Est-ce que vous jouez des instruments?
Je jouais à la guitare. J’ai même composé à la guitare. Mais je n’ai pas vraiment poussé mon instrument parce que je voulais travailler ma voix. Quand j’ai commencé à chanter, je ne savais pas chanter l’arabe, je chantais en anglais, c’était plus simple. L’arabe, c’est très codé. Il fallait que j’apprenne, tout en restant autodidacte. J’essayais de trouver ma voix, mon timbre, mon placement, les paroles, de trouver ma place. Ce n’était pas seulement un travail de musique, c’était aussi un travail intellectuelle. Ce que j’ai voulu apprendre très rapidement c’est d’être indépendante, de pouvoir m’enregistrer et de savoir utiliser les programmes de musique. Grâce à ça, je peux créer, développer des idées et ensuite les faire jouer par des musiciens.
Qu’est ce que vous auriez fait si vous n’étiez pas devenue chanteuse?
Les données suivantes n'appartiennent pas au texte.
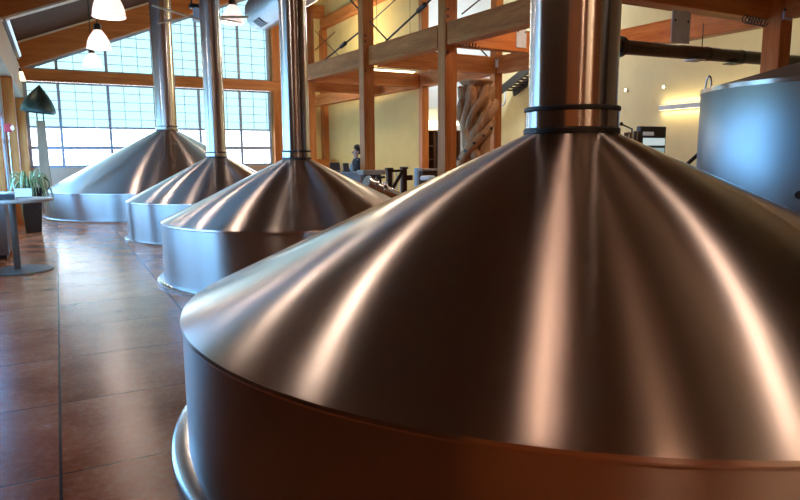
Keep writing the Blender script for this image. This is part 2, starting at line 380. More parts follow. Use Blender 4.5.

Honnêtement, je sais pas et je me pose souvent la question. J’ai fait des études de psychologie parce que c’est un domaine qui m’intéressait. Quand on fait de l’art, il y a quand même une dimension humaine et abstraite. L’émotion c’est quelque chose d’abstrait. J’ai voulu, à travers mes études de psychologie, me comprendre moi même. Quand j’écris mes chansons, il y a toute une histoire, une psychologie derrière, qui m’aide à créer.
Qu’est ce que vous écoutez comme musique?
J’écoute de tout, mais beaucoup de musique anciennes et classiques arabes. J’ai aussi eu une période très rock, notamment le rock psychédélique des années 70. Ensuite, j’ai été à fond dans le reggae et l’électro pop. J’aime beaucoup Radiohead, Portishead ou les grandes voix comme PJ Harvey, Nina Simone, Chet Baker. J’écoute aussi pas mal de musique qui vient d’ailleurs – je n’ai pas besoin de comprendre les paroles. Ce sont les sensations que je recherche. En ce moment j’adore la musique éthiopienne, la musique du Yémen des années 70, la musique soudanaise aussi des années 70, j’aime voyager dans le temps.